(Stated problem):
Return only the lines running from the line with "whorls(cr0, q, .13, rng);" down to the line with "the upper right')", both included, exactly as they appear.

(Available data):
• • •

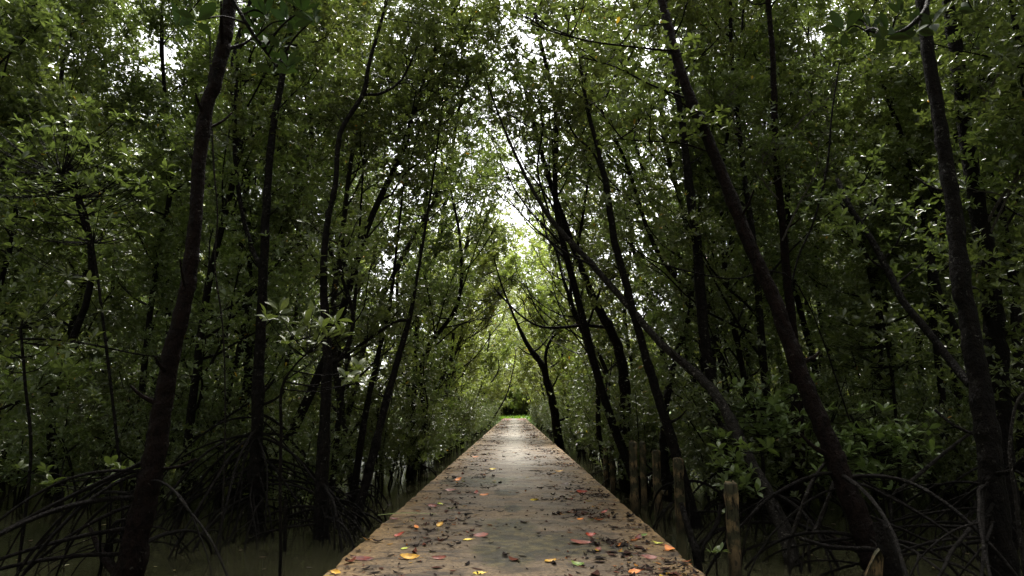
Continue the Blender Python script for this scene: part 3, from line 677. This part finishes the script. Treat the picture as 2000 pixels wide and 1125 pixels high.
# traced saplings with single rosettes near the viewer
def rosette_plant(seed, stem, Y, spots, label, size=.16, name='mangrove_sapling', extra=()):
    rng = np.random.default_rng(seed); w_, r = px_path(stem, Y); 
    if w_[0][2] > -.3: w_ = np.vstack([[w_[0][0], w_[0][1], -.35], w_]); r = np.r_[r[0], r]
    base = np.array([*w_[0][:2], 0]); root = thing(name, base, label, 'sapling', 'young mangroves near the walkway'); A = Acc()
    c = spline(w_, 4); A.add(*tube(c, np.interp(np.linspace(0, len(w_)-1, len(c)), np.arange(len(w_)), r), 6, rng, .05)); pos = []
    for (x, y_) in spots:
        e = P(x, y_, Y+rng.uniform(-.35, .35)); d2 = np.linalg.norm(c-e, axis=1); j = int(np.argmin(d2 + (c[:, 2] > e[2])*.6)); s0 = c[j]
        mid = (s0+e)/2 + np.array([0, 0, -.08*np.linalg.norm(e-s0)]); tw = spline([s0, mid, e], 3); A.add(*tube(tw, np.linspace(.008, .004, len(tw)), 4)); pos.append(e)
    obj('stem', A.mesh('stem', [M['bark']], base), root)
    cr = Acc(); whorls(cr, np.array(pos), size, rng, True, .4); obj('foliage', cr.mesh('foliage', [M['leaf' if seed in (57, 58, 59) else 'leaf_near']], base, False), root)
def scat(seed, n_, x0, x1, y0, y1):
    g_ = np.random.default_rng(seed); return [((x0+x1)/2+(x1-x0)/2*a, (y0+y1)/2+(y1-y0)/2*b_) for a, b_ in np.clip(g_.normal(0, .5, (n_, 2)), -1, 1)]
rosette_plant(51, [(548, 1085, 8), (547, 950, 8), (549, 850, 8), (550, 760, 7), (575, 715, 5), (600, 690, 4)], 7.4,
              [(600, 632), (575, 655), (630, 640), (655, 628), (560, 670), (590, 680), (620, 668), (640, 655), (668, 652), (700, 722), (678, 735), (715, 745), (690, 748), (545, 610), (520, 620), (610, 610)], 'slim sapling pole left of the walkway with bright leaf rosettes over the water')
rosette_plant(52, [(216, 1010, 6), (214, 960, 5), (216, 930, 4)], 8.2, [(222, 942), (200, 945), (235, 915), (215, 908), (100, 943), (105, 948), (35, 915), (262, 920), (90, 920)], 'spindly sapling with a few pale leaf rosettes left of the thickest left trunk')
rosette_plant(53, [(1420, 1010, 10), (1425, 930, 9), (1440, 880, 8), (1450, 840, 7)], 9.4, scat(1, 34, 1370, 1500, 840, 1000), 'bright leafy sapling behind the nearest post')
rosette_plant(54, [(1740, 1000, 10), (1720, 920, 9), (1690, 860, 7), (1660, 810, 6)], 10.2, scat(2, 90, 1590, 1820, 800, 955), 'broad bright leafy sapling right of the foot of the long leaning trunk')
rosette_plant(55, [(1490, 990, 10), (1490, 900, 9), (1480, 850, 7), (1470, 800, 6)], 11.0, scat(3, 60, 1400, 1590, 745, 880), 'bright leafy sapling between the sloping grey trunk and the long leaning trunk')
rosette_plant(56, [(1400, 1115, 4), (1399, 1095, 3), (1398, 1085, 3)], 7.5, [(1390, 1078), (1408, 1076)], 'tiny two-leaved seedling in the water beside the nearest post', .09)
rosette_plant(57, [(60, 900, 8), (50, 760, 8), (40, 640, 7)], 8.2, scat(4, 26, -20, 200, 540, 720), 'sapling spreading pale leaves at the far left edge', .13)
rosette_plant(58, [(1760, 960, 8), (1745, 760, 8), (1720, 600, 6)], 11.5, scat(5, 60, 1580, 1800, 590, 760), 'tall sapling with drooping leaves right of the long leaning trunk', .15)
rosette_plant(59, [(240, 1000, 8), (210, 700, 8), (170, 420, 6), (120, 340, 5)], 8.8, scat(6, 110, -80, 330, 200, 480), 'tall sapling with long narrow leaves at the upper left', .12)

# overhanging boughs close to the lens, grown from trees whose trunks stand outside the frame
def bough(seed, tx, ty, ths, sprays, label):
    rng = np.random.default_rng(seed); tp = mk_trunk(rng, (tx, ty, -.5), (tx*.82, ty+.4, 8.5), 6, .3); base = np.array([tx, ty, 0.])
    root = thing('mangrove_tree', base, label, 'tree', 'mangroves leaning over the viewer'); A = Acc(); r = np.linspace(.1, .04, len(tp)); A.add(*tube(tp, r, 9, rng, .05))
    pos = []; cr0 = Acc(); q = grow(rng, tp, r, A, nl=16, L=2.6, t0=.55, wn=14, kf=keep); q = q[[not (0 < screen(v)[0] < 2000 and 0 < screen(v)[1] < 1125 and v[1] < 5.5) for v in q]] if len(q) else q
    for (path, Yy, spots) in sprays:
        wpts = [P(x, y_, Yy) for x, y_ in path]; j = int(np.argmin(np.abs(tp[:, 2]-wpts[0][2]-.1))); c = spline([tp[j]]+wpts, 6); A.add(*tube(c, np.linspace(.02, .005, len(c)), 6))
        for (x, y_) in spots:
            e = P(x, y_, Yy+rng.uniform(-.25, .25)); k_ = int(np.argmin(np.linalg.norm(c-e, axis=1))); A.add(*tube(spline([c[k_], (c[k_]+e)/2+[0, 0, .03], e], 3), np.linspace(.006, .0035, 7), 4)); pos.append(e)
    obj('trunk', A.mesh('trunk', [M['bark']], base), root)
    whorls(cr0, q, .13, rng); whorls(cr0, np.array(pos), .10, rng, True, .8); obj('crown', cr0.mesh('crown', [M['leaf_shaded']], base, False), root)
bough(61, -3.6, 2.4, 0, [([(330, -90), (430, -30), (490, 60), (540, 130)], 3.1, [(385, 40), (500, 10), (500, 60), (520, 30), (545, 90), (560, 130), (535, 140), (520, 100), (560, 40), (590, 20), (610, 40), (350, 50)])], 'tree outside the frame whose dark leafy bough hangs in at the upper left')
bough(62, 3.9, 2.6, 0, [([(1900, -80), (1800, 30), (1750, 65), (1690, 60)], 3.4, [(1700, 55), (1670, 40), (1730, 70), (1760, 25), (1790, 55), (1720, 100), (1820, 45), (1650, 60), (1900, 20)])], 'tree outside the frame whose dark leafy bough hangs in at the upper right')

# ------------------------------------------------------------------ posts along the right edge
def post(x, ytop, ybot, wpx, label, Yy=None, lean=0, cap=True):
    b0 = G(x, ybot, 0.) if Yy is None else P(x, ybot, Yy); Yy = b0[1]; t = P(x, ytop, Yy); wd = wpx*Yy/FPX; h = t[2]; rng = np.random.default_rng(int(x))
    o = thing('timber_post', (b0[0], Yy, 0), label, 'post', 'square posts standing in the water beside the walkway')
    A = Acc(); n_ = 14; zs = np.linspace(-.6, h-.03, n_); V = []; hw = wd/2; ch = .012
    sec = [(-hw+ch, -hw), (hw-ch, -hw), (hw, -hw+ch), (hw, hw-ch), (hw-ch, hw), (-hw+ch, hw), (-hw, hw-ch), (-hw, -hw+ch)]
    for z in zs:
        for a, b_ in sec: V.append([a+rng.normal(0, .005)+lean*z, b_+rng.normal(0, .005), z])
    ztop = len(zs)
    for a, b_ in sec: V.append([a*.8+lean*h, b_*.8, h-.012+rng.normal(0, .009)])
    for a, b_ in sec: V.append([a*.3+lean*h, b_*.3, h+rng.normal(0, .012)])
    V = np.array(V); m_ = len(zs)+2; i = np.arange(m_-1)[:, None]*8; j = np.arange(8)[None]; j2 = (j+1) % 8
    A.add(V, np.stack([i+j, i+j2, i+8+j2, i+8+j], -1).reshape(-1, 4))
    me = A.mesh('shaft', [M['timber']], smooth=False); s_ = obj('shaft', me, o); s_.rotation_euler = (0, 0, rng.normal(0, .12)); return o, Yy, wd, h
post(1437, 940, 1135, 23, 'nearest and largest square post, with a flat weathered top')
post(1330, 893, 1040, 16, 'second square post from the front, pale with a split top')
o_, Yp, wd_, h_ = post(1286, 878, 1006, 13, 'third square post from the front, with a short wooden block on its side')
A = Acc(); A.add(*box(wd_/2, wd_/2+.11, -.04, .03, .33, .41)); obj('block', A.mesh('block', [M['timber']], smooth=False), o_)
post(1240, 862, 988, 15, 'fourth square post from the front, thick and tall', Yy=12.4)
post(1258, 862, 975, 11, 'dark square post touching the back of the fourth post', Yy=13.2)
post(1197, 868, 958, 9, 'dark thin post behind the fourth post, close to the walkway edge', Yy=15.2)
post(1184, 872, 945, 8, 'thinnest and farthest square post of the row', Yy=16.6)

# ------------------------------------------------------------------ dead poles, loose roots and stumps
def pole(path, Y0, Y1, m_, label, name='dead_branch', cat='branch', sides=7, end=False, group=None):
    w_, r = px_path(path, Y0, Y1); 
    if end and w_[-1][2] > -.3: w_ = np.vstack([w_, [w_[-1][0]+.02, w_[-1][1], -.4]]); r = np.r_[r, r[-1]]
    c = spline(w_, 5); rng = np.random.default_rng(int(abs(w_[0][0])*1000)); A = Acc()
    A.add(*tube(c - w_[-1], np.interp(np.linspace(0, len(w_)-1, len(c)), np.arange(len(w_)), r), sides, rng, .08)); o = obj(name, A.mesh(name, [M[m_]]), None, w_[-1]); tag(o, label, cat, group)
GR = 'loose dead branches over the water'
pole([(1612, 903, 8), (1590, 935, 9), (1570, 980, 9), (1549, 1040, 8), (1540, 1080, 7)], 8.2, 8.0, 'bark_grey', 'pale grey bent pole, left one of two beside the long leaning trunk', end=True, group=GR)
pole([(1634, 922, 7), (1622, 960, 9), (1600, 1018, 10), (1580, 1075, 7)], 8.3, 8.1, 'bark_grey', 'pale grey straight pole, right one of two beside the long leaning trunk', end=True, group=GR)
pole([(1908, 838, 7), (1860, 872, 7), (1780, 940, 9), (1740, 985, 6)], 8.6, 8.9, 'bark_grey', 'pale fallen branch slanting left of the close pair of trunks', end=True, group=GR)
pole([(2010, 760, 7), (1985, 790, 7), (1972, 880, 8), (1985, 980, 8), (1995, 1070, 9)], 7.0, 7.0, 'bark_grey', 'pale hanging branch in front of the close pair at the right edge', end=True, group=GR)
pole([(1330, 983, 12), (1338, 1010, 15), (1350, 1050, 17), (1362, 1092, 20)], 8.0, 7.7, 'root', 'short crooked black root rising beside the second post', 'dead_root', 'root', 8, True)
pole([(1408, 985, 10), (1402, 1020, 10), (1385, 1050, 9), (1372, 1078, 9)], 8.8, 8.6, 'root', 'thin black root slanting left of the nearest post', 'dead_root', 'root', 8, True)
pole([(1560, 1050, 8), (1620, 1068, 10), (1690, 1072, 12), (1740, 1080, 10)], 7.4, 7.3, 'root', 'straight black root lying flat across the foot of the long leaning trunk', 'dead_root', 'root')
pole([(1720, 1020, 30), (1728, 1060, 38), (1742, 1125, 46)], 7.0, 6.9, 'bark', 'black broken stump right of the foot of the long leaning trunk', 'tree_stump', 'stump', 10, True)
pole([(558, 970, 8), (557, 1030, 9), (556, 1082, 9)], 9.2, 9.2, 'bark', 'short black stake rising from the water beside the slim sapling pole', 'dead_stake', 'stake', 7, True)
pole([(-10, 668, 6), (60, 662, 6), (150, 668, 5), (260, 690, 4), (330, 700, 3)], 8.6, 9.4, 'bark', 'thin dark fallen branch hanging level at the left edge', group=GR)
# hanging stem beside the thickest left trunk
pole([(410, 60, 4), (412, 200, 4), (418, 330, 5), (425, 420, 4), (420, 520, 4), (435, 640, 4), (440, 800, 4), (436, 960, 4)], 8.4, 8.8, 'bark_grey', 'thin pale stem hanging just right of the thickest left trunk', 'hanging_vine', 'vine', 5, True)
pole([(1640, 120, 4), (1625, 220, 5), (1615, 330, 6), (1590, 430, 6), (1560, 500, 5), (1545, 560, 4)], 10, 9.6, 'bark', 'thin dark curved vine above the crossing of the right trunks', 'hanging_vine', 'vine', 5)
pole([(1700, 945, 4), (1560, 560, 4), (1420, 545, 4), (1290, 515, 4), (1230, 480, 3)], 10.5, 10, 'bark', 'long thin vine running level between the right trunks', 'hanging_vine', 'vine', 5)
# tan split board
A = Acc(); fr = [P(1678, 1180, 6.7), P(1722, 1180, 6.7), P(1724, 1120, 6.7), P(1726, 1090, 6.7), P(1719, 1074, 6.7), P(1712, 1082, 6.7), P(1700, 1104, 6.7), P(1690, 1128, 6.7)]
fr[0][2] = fr[1][2] = -.5; o0 = np.array([fr[0][0], 6.7, 0]); k_ = len(fr); V = np.array(fr + [p_ + np.array([.012, .055, .01*((i*7) % 3)]) for i, p_ in enumerate(fr)])
F = [[i, (i+1) % k_, k_+(i+1) % k_, k_+i] for i in range(k_)] + [[0, 1, 2, 7], [7, 2, 3, 6], [6, 3, 4, 5]] + [[9, 8, 15, 10], [10, 15, 14, 11], [11, 14, 13, 12]]
A.add(V, np.array(F)); o = obj('broken_board', A.mesh('broken_board', [M['timber']], o0, False), None, o0); tag(o, 'brown split board standing in the water at the lower right', 'board')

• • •

(The solution):
    whorls(cr0, q, .13, rng); whorls(cr0, np.array(pos), .10, rng, True, .8); obj('crown', cr0.mesh('crown', [M['leaf_shaded']], base, False), root)
bough(61, -3.6, 2.4, 0, [([(330, -90), (430, -30), (490, 60), (540, 130)], 3.1, [(385, 40), (500, 10), (500, 60), (520, 30), (545, 90), (560, 130), (535, 140), (520, 100), (560, 40), (590, 20), (610, 40), (350, 50)])], 'tree outside the frame whose dark leafy bough hangs in at the upper left')
bough(62, 3.9, 2.6, 0, [([(1900, -80), (1800, 30), (1750, 65), (1690, 60)], 3.4, [(1700, 55), (1670, 40), (1730, 70), (1760, 25), (1790, 55), (1720, 100), (1820, 45), (1650, 60), (1900, 20)])], 'tree outside the frame whose dark leafy bough hangs in at the upper right')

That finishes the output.